Work to do: Extract all lines from the data beneath that include the word "picture".
[Recorded information start]
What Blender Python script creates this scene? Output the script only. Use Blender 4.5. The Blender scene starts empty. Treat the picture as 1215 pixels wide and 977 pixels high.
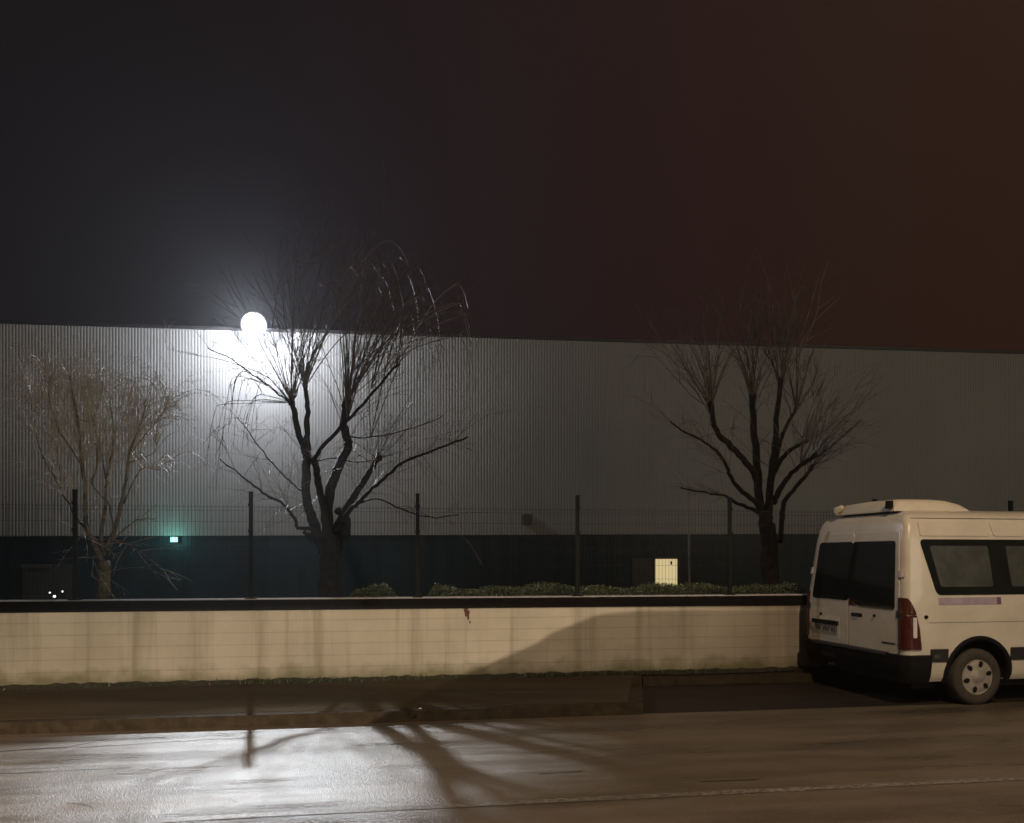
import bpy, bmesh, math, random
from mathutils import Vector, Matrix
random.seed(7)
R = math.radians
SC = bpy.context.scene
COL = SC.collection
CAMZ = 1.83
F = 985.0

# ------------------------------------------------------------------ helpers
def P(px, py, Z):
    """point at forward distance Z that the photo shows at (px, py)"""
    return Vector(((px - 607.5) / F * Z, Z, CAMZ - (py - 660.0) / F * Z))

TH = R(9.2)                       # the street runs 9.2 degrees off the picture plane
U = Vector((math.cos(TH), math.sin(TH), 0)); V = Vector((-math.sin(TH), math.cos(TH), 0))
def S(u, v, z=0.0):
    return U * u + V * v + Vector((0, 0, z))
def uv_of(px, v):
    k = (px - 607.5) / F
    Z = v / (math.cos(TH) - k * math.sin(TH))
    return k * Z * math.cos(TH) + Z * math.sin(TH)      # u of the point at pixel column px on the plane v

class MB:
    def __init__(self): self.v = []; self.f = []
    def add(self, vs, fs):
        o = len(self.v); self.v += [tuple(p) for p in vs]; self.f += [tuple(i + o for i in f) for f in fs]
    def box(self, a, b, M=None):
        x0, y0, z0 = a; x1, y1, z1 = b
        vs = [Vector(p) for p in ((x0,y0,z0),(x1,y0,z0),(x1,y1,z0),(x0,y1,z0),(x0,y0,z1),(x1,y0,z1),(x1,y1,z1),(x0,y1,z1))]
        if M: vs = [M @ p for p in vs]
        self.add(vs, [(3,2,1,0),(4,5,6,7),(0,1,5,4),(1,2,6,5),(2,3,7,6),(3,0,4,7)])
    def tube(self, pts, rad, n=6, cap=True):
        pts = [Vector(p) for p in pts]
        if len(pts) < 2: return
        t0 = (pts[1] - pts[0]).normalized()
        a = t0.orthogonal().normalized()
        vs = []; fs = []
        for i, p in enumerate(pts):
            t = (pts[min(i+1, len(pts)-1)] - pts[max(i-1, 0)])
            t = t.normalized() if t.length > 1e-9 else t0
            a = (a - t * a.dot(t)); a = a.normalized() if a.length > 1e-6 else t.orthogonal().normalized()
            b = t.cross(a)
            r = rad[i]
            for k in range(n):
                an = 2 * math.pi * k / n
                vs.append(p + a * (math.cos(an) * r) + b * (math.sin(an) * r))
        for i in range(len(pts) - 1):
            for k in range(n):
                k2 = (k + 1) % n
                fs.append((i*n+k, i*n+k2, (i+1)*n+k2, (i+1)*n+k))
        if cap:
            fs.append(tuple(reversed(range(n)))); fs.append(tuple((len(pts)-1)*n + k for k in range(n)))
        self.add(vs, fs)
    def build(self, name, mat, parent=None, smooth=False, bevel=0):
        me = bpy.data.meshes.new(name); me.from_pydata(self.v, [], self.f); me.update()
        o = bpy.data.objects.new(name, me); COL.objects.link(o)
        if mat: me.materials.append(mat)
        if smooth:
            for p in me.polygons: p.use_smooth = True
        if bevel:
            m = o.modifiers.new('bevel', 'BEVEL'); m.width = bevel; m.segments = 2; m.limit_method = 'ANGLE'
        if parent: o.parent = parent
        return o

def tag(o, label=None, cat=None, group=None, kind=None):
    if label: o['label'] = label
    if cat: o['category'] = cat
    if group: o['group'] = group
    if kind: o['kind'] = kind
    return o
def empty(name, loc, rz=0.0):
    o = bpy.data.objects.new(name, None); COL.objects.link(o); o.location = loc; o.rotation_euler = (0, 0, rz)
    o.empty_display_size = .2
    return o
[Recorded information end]
Written answer:
What Blender Python script creates this scene? Output the script only. Use Blender 4.5. The Blender scene starts empty. Treat the picture as 1215 pixels wide and 977 pixels high.
TH = R(9.2)                       # the street runs 9.2 degrees off the picture plane